Back to the tool itself, I won’t lie, after my first week of using Outreach (back then in 2019 I was a BDE myself) I realized the immense potential this kind of software can have. I come from good old call center culture, power dialer, 13 seconds between calls, up to 300 dials a day. This engagement tool could help me find a speed that I knew I needed but also leverage the inputs I made to make both me and the system smarter.

There are a plethora of vendors and this space is constantly growing, just check out Nacy Nardines engagement landscape or some of the tools highlighted below:

There’s something out there for everybody, some rely stronger on the power of email, or come with their own database of accounts while other focus on crisp automation and data insights.

Find your impact

Let SEPs help you structure your outreach. For example, use all-call sequences to find out when specific personas have their best connection times or how often it takes a certain kind of call to move the deal along. Rely on nurturing sequences to keep you top of mind post-qualification and use triggers and signals to loop them back to your reps at the best possible time. Track the success of your touchpoints, maybe LinkedIn isn’t as good as you think, maybe you should invest more in short info mail.
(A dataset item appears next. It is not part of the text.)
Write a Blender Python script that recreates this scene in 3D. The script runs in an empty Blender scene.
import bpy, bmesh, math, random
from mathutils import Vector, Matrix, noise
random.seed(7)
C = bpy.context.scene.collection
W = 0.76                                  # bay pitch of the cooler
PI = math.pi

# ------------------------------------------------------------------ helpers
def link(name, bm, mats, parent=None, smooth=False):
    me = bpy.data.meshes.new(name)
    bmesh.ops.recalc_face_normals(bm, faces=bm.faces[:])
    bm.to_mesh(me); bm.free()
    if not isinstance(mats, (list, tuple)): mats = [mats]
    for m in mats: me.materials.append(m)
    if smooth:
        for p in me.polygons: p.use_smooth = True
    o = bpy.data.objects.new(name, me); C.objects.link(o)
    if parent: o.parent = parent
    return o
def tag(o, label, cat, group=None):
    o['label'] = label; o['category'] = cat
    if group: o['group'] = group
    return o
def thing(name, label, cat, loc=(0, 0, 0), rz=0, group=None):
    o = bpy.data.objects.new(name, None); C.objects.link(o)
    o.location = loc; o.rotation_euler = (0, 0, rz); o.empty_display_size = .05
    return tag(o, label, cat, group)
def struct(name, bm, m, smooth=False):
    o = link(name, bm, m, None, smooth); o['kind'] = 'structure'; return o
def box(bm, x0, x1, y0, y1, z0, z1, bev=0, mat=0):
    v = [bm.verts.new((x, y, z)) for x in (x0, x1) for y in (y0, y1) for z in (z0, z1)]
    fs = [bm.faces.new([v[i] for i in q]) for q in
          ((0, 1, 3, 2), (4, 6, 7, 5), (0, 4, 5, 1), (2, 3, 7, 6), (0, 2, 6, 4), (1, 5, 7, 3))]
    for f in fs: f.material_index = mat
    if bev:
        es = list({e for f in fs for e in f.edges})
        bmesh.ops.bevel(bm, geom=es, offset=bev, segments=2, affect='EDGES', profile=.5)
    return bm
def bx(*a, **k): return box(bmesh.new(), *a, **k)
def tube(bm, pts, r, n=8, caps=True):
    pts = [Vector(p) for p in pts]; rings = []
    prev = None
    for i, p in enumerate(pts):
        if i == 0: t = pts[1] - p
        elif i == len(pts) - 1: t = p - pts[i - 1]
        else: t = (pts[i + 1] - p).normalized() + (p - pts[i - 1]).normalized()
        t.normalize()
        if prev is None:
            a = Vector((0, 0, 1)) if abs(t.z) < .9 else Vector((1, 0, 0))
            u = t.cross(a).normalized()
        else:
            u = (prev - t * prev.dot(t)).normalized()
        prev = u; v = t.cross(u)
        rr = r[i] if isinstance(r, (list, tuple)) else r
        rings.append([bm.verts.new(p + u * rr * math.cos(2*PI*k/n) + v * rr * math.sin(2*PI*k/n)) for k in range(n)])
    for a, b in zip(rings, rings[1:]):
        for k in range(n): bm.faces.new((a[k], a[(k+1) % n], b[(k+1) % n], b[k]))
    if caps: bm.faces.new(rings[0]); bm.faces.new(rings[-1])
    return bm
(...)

Identify the most successful templates for specific stages of your cycle or invest in automated variables for hyper-personalization. Learn to leverage the massive sales data you store in your CRM by making it actionable in your SEP.

At the end of the day, these tools are designed to help guide sellers’ BDE/SDRs and AM/AEs alike through a consistent, repeatable, and meaningful process in a personalized manner. Delivering insights into the funnel and keeping a standardized process that can be optimized.

Ultimately, it is a tool entirely designed around more effectively generating pipeline, managing deals, and engaging your prospects. Take advantage of this tech.